Theories of intertextuality, as discussed here and elsewhere by Barthes and by nearly all major critical theorists (Kristeva, who gives us this term), even when they do name intertextuality, invariably recall the trope of weaving and the fibrous material nature of paper and books. (A noteable exception, Derrida writes extensively on the permeable borders between texts, the involutions and "invaginations" that divide and yet do not divide texts from one another ["Living" 267]; and thus his intertextual metaphor of choice-at least in that essay-involves human tissue.) D. F. McKenzie reminds us of the latitude inherent in the Latin root of "text," which means simply "'to weave,' and therefore refers, not to any specific material as such, but to its woven state, the web or texture of the materials. Indeed, it was not restricted to the weaving of textiles, but might be applied equally well to the interlacing or entwining of any kind of material" (13-14).

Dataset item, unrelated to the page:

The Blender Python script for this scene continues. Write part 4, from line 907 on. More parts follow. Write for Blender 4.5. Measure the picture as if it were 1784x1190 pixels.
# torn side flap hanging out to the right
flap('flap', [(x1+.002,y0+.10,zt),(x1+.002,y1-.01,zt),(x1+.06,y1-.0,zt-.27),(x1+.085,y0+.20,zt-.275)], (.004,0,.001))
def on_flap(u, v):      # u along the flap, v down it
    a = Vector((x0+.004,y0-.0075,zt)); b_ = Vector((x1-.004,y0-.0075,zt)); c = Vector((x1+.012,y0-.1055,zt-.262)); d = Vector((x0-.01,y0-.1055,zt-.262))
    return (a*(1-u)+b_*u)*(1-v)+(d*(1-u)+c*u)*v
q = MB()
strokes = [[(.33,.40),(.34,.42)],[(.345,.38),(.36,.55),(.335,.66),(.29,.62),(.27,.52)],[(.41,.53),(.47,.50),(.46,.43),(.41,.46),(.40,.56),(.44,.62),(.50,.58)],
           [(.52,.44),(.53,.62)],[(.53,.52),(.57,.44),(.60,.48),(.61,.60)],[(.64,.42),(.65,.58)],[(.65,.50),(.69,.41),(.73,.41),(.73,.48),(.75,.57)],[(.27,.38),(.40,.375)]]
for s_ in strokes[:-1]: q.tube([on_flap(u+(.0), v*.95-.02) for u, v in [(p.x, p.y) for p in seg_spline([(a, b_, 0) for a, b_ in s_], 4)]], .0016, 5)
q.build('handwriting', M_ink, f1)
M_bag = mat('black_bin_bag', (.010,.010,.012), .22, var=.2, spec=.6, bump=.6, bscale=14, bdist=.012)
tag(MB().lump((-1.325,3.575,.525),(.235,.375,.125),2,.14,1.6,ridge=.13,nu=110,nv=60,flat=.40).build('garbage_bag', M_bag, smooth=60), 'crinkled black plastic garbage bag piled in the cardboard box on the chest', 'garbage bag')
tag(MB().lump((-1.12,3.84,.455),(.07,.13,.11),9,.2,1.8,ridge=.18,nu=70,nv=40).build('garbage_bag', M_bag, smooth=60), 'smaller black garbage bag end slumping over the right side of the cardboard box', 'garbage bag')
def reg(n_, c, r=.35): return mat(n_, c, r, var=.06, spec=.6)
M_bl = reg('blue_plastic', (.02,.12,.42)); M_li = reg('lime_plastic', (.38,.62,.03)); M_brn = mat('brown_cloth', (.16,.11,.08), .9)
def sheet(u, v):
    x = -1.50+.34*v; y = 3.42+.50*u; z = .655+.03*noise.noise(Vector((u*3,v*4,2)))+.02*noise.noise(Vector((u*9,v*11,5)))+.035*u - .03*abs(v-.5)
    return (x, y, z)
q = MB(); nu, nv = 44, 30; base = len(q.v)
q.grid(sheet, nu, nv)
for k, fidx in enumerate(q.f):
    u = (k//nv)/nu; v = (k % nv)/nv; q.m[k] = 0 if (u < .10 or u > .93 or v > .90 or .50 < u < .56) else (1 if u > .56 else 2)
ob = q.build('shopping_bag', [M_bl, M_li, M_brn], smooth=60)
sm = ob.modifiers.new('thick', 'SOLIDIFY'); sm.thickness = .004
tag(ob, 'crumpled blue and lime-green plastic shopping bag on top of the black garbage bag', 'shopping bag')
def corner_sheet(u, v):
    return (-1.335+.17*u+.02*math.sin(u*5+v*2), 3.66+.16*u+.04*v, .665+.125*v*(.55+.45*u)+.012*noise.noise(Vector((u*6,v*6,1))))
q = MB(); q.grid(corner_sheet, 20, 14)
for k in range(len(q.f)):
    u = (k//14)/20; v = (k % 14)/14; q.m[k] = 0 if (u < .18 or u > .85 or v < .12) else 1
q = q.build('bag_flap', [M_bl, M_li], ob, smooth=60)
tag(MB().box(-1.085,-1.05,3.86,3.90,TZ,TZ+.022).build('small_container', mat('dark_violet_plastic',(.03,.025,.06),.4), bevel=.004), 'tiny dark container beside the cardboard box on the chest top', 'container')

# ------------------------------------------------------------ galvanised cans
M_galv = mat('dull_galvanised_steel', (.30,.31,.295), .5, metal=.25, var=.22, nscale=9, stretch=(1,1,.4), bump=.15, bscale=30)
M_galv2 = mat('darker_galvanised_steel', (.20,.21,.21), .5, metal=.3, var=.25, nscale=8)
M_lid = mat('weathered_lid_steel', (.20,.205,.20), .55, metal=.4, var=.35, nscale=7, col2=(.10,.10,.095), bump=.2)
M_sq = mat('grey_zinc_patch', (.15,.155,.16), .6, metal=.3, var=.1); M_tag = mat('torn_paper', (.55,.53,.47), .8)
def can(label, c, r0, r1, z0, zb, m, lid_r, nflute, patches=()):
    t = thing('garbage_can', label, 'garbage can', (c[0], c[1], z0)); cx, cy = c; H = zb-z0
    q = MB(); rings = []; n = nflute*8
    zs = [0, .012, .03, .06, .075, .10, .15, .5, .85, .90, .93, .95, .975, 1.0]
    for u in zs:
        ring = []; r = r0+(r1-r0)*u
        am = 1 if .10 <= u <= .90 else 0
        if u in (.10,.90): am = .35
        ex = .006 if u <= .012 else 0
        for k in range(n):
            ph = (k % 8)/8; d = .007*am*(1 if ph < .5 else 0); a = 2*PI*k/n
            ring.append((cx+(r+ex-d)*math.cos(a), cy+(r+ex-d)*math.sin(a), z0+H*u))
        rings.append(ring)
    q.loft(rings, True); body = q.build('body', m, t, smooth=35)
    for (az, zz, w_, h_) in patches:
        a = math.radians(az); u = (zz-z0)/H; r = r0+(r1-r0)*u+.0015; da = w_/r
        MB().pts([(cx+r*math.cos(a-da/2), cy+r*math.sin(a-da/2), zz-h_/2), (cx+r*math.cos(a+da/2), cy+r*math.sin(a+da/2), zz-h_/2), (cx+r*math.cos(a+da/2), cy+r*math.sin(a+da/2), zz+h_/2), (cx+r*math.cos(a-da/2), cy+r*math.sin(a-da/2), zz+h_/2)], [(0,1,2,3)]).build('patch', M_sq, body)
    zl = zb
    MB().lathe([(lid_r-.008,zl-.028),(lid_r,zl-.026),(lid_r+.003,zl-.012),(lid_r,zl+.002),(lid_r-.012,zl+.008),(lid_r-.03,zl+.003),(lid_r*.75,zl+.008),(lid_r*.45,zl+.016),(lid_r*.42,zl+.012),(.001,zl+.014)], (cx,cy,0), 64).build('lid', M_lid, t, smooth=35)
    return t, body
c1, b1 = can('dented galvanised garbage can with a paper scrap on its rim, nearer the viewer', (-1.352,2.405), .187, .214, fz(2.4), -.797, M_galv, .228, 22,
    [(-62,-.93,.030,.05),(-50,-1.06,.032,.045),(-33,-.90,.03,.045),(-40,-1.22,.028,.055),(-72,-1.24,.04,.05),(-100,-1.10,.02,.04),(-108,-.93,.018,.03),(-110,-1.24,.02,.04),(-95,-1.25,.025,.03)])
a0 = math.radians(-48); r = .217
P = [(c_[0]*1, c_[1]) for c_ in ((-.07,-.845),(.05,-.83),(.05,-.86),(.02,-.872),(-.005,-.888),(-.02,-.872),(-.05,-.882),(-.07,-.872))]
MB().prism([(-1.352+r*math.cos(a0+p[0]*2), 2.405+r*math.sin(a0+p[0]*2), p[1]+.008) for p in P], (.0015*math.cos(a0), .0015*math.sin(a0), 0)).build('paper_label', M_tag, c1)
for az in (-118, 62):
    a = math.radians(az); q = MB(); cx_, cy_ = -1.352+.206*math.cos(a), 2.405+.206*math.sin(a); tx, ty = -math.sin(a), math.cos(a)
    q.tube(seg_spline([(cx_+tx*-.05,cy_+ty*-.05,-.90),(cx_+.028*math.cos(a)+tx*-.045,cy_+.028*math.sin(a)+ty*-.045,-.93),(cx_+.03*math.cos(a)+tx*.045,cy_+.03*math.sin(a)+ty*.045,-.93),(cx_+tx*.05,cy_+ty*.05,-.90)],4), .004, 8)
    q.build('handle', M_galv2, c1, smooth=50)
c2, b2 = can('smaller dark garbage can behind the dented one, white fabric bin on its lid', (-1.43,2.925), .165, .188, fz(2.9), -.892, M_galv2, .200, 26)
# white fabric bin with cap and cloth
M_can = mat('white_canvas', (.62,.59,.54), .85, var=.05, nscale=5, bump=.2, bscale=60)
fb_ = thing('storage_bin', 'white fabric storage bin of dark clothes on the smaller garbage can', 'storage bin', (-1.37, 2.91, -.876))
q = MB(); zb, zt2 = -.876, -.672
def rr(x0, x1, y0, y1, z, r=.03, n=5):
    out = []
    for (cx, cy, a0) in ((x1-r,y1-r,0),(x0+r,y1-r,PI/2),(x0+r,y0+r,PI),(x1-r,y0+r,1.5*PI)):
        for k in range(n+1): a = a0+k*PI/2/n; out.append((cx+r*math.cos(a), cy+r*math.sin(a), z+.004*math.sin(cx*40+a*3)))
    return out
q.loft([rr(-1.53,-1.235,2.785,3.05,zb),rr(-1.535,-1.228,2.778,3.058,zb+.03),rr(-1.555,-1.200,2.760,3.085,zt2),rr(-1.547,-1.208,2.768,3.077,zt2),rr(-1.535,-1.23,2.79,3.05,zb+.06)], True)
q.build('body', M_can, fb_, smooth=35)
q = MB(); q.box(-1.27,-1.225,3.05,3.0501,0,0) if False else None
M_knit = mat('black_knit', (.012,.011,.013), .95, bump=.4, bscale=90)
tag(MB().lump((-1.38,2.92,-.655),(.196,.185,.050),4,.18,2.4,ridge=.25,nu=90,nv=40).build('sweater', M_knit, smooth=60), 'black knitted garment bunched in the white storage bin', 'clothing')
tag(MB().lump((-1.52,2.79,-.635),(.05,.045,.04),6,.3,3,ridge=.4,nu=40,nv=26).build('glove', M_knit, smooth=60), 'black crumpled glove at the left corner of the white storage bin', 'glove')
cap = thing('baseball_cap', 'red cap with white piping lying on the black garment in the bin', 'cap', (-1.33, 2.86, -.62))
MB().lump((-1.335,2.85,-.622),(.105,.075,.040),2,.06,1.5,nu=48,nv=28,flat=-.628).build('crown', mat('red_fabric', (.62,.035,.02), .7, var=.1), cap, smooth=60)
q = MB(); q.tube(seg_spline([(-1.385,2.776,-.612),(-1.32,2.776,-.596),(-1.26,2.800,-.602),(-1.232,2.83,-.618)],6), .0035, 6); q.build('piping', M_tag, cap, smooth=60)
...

Here theory and book history converge. In employing textual metaphors in their performative criticism, thinkers such as Barthes manifest an awareness of the materials that house language, of the materiality of language in its visible forms. McKenzie draws from this same imaginative way of thinking about the interconnectedness of things, even though his approach to the study of texts will insist on more concrete modes of analysis (sociology, history, bibliography) and more culturally pragmatic ends (criticism in service of actual social and political justice).